I was walking in the woods earlier and I called Jimmie. I heard myself say that I am learning more about myself in this process than anything else combined. Survival mode. My dad refused to turn the air on. He must have forgotten I got bit by a tick in bed last week. Survival mode. I was working on formatting my wedding invites when my mom came storming out of her bedroom, “asshole this” and “what the fuck that. Footstomping galore.
Am I supposed to pretend like this isn’t happening? Like this is fine? Sweep this under the rug? No questions were asked. No self evaluation taken. Survival mode. I escaped to the Natural History Museum yesterday. It was raining and late in the afternoon but I still went anyway. Survival mode. Didn’t want to risk potentially getting yelled at. Survival mode. Mediating two grown adults with wildly different attachment styles, even from a young age. Survival mode.

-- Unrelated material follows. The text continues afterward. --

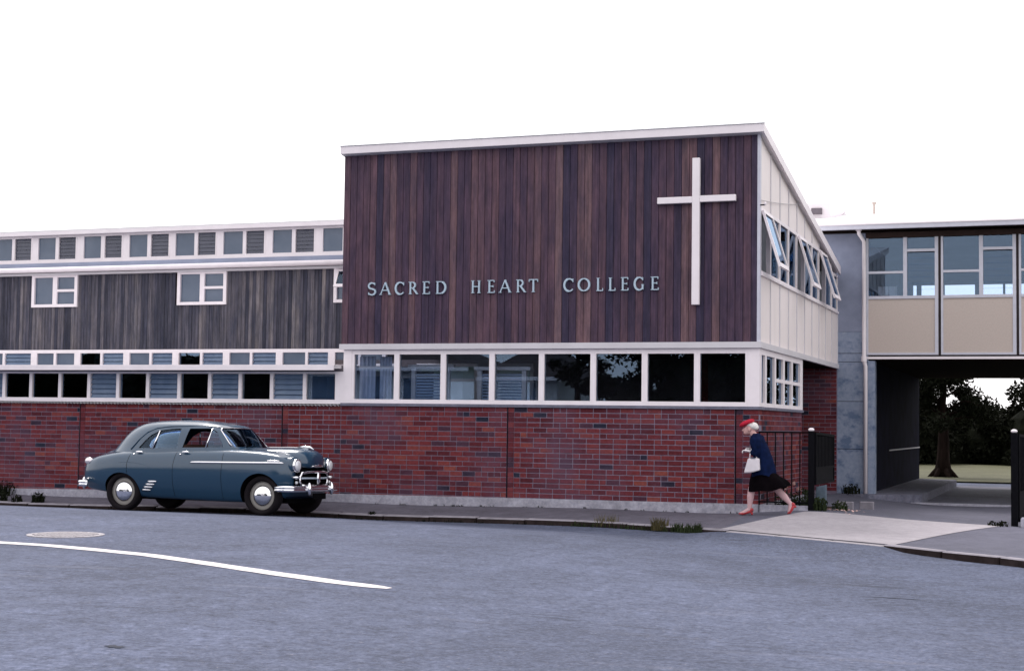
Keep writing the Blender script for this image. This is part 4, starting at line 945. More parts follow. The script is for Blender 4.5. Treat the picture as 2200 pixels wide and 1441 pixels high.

I feel like I was born in survival mode. I cannot think of a time in my childhood where it wasn’t present, which is sad because I didn’t have anything to compare it to. Survival mode. The hair on your neck stands up, palms sweaty Just go for it – you try, yet that old voice is still there. Survival mode.
I knew this piece needed to feel repetitive. Like I was stuck inside of an endless looping hell unable to get out. I shot this piece about three times. I wasn’t sure where I wanted to land with it. Eventually I thought the everchanging TV would be the right call. The CRT thing is sort of overdone, so I aimed to not make the TV the sole focus of the work. The looping nature is the focus.